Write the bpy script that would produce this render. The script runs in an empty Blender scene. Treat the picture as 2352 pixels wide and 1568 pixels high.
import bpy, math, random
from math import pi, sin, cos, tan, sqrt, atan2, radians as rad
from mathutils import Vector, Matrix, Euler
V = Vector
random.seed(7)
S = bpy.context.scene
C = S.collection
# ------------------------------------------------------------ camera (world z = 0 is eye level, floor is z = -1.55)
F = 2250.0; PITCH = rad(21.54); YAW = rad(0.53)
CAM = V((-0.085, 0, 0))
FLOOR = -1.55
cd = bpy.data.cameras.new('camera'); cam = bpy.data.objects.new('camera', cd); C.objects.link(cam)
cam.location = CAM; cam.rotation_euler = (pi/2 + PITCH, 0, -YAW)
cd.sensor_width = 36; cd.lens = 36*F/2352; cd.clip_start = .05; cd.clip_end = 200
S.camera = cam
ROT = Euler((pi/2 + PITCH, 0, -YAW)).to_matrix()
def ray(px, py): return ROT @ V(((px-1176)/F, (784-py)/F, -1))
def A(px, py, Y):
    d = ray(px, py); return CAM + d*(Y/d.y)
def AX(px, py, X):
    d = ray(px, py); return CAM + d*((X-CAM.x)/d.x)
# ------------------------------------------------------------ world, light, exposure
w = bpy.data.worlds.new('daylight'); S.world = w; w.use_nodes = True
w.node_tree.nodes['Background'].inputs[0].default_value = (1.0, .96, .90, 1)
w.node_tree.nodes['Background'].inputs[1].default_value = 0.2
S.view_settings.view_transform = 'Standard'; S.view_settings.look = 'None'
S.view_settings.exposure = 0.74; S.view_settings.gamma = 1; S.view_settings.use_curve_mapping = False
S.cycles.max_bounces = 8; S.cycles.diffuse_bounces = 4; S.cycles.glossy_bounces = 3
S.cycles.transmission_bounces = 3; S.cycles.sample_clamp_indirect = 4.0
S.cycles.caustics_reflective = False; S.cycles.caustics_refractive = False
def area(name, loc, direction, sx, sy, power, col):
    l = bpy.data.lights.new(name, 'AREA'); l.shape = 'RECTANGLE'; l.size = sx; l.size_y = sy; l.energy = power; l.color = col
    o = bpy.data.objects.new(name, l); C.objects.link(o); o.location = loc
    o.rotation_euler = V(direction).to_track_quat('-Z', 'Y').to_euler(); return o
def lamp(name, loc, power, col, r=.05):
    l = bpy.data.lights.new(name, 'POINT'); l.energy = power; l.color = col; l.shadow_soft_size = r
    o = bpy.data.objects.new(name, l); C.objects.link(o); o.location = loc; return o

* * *

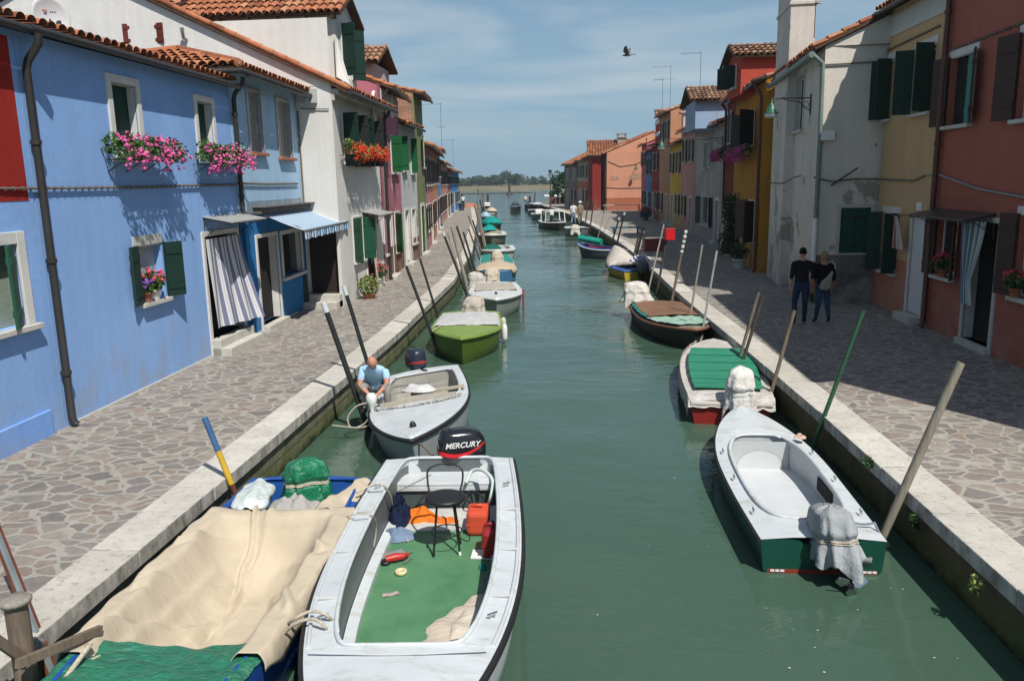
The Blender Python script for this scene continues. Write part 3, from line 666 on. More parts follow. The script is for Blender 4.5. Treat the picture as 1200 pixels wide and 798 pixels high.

* * *

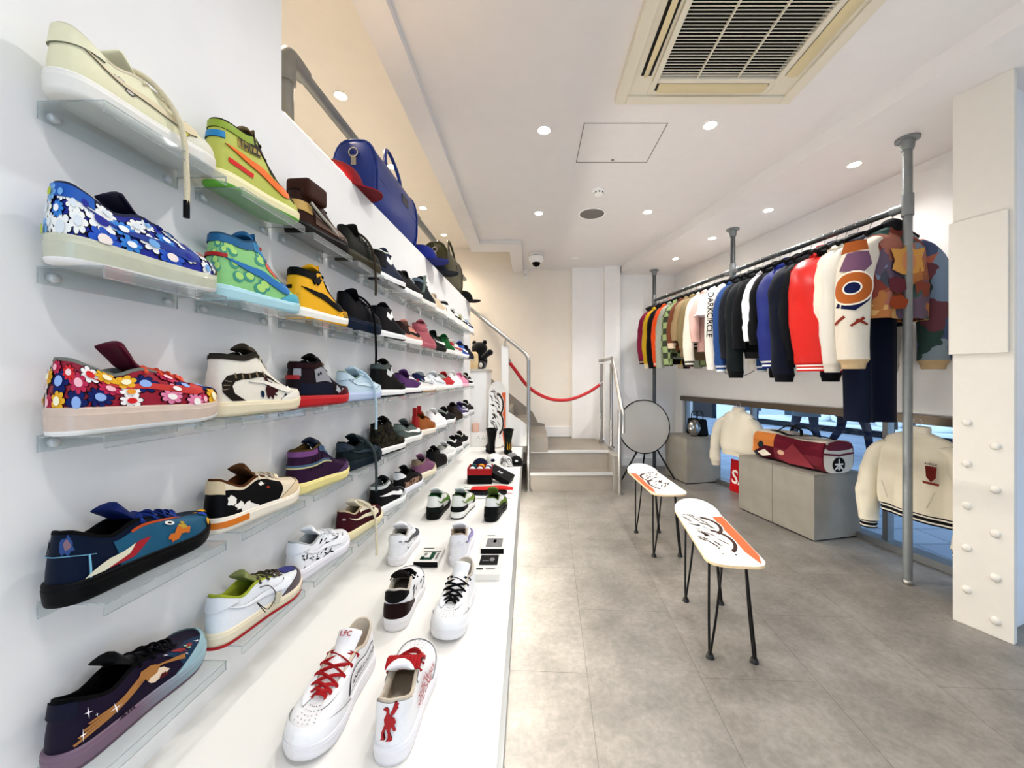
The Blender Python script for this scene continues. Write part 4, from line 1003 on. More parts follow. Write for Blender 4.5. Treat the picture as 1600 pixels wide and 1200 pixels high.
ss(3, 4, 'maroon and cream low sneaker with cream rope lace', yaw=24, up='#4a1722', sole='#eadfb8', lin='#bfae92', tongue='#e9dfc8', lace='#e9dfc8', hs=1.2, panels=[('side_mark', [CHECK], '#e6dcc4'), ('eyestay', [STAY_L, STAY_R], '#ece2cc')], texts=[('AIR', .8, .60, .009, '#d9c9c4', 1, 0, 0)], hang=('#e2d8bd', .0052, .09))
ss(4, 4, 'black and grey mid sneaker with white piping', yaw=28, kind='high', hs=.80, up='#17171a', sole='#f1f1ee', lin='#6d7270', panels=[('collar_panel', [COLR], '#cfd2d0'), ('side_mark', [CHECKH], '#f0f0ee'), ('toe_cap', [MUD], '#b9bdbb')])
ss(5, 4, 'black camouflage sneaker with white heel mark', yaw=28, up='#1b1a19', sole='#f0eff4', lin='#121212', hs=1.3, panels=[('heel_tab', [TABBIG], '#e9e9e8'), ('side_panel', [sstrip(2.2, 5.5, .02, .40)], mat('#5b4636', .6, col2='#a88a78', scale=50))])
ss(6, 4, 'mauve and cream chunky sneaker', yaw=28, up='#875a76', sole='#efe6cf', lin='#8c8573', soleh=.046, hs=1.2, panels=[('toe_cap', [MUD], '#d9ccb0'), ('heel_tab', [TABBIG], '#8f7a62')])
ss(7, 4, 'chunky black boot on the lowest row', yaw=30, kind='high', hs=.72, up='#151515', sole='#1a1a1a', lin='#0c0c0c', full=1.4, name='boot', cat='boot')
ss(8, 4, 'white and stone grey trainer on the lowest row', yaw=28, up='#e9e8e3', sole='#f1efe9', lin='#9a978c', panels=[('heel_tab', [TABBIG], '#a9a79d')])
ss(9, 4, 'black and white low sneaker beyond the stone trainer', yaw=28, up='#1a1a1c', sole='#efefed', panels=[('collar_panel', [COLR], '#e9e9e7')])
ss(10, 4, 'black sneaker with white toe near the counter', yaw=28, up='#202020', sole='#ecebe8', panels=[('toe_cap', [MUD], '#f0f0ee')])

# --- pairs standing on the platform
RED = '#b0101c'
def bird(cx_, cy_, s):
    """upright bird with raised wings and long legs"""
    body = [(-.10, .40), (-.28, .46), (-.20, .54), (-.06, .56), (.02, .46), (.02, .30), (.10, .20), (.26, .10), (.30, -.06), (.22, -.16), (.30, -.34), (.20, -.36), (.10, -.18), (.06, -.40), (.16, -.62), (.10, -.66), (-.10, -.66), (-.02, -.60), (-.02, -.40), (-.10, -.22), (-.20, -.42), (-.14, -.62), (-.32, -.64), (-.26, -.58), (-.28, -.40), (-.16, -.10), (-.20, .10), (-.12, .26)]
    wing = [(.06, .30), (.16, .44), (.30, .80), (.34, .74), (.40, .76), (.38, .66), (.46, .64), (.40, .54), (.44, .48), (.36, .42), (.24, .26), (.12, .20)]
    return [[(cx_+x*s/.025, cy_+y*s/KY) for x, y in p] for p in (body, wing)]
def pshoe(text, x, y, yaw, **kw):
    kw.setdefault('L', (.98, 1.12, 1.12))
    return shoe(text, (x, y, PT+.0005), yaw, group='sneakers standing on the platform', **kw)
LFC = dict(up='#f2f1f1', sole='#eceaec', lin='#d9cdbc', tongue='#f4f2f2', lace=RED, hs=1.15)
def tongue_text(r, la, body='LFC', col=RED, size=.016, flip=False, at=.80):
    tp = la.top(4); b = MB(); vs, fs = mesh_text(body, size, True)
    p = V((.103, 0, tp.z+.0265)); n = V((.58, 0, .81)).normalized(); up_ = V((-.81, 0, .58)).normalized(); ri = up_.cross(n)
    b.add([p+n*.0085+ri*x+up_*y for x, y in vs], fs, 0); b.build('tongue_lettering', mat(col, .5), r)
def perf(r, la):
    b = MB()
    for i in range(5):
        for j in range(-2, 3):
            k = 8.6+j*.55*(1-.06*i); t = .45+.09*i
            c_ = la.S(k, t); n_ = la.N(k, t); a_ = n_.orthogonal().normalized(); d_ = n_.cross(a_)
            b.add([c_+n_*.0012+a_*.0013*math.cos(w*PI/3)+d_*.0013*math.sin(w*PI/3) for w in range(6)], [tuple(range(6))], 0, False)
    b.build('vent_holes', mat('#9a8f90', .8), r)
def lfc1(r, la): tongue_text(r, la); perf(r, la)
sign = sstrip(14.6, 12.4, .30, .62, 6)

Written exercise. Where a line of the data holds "More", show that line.

Full output.
The Blender Python script for this scene continues. Write part 3, from line 666 on. More parts follow. The script is for Blender 4.5. Treat the picture as 1200 pixels wide and 798 pixels high.
The Blender Python script for this scene continues. Write part 4, from line 1003 on. More parts follow. Write for Blender 4.5. Treat the picture as 1600 pixels wide and 1200 pixels high.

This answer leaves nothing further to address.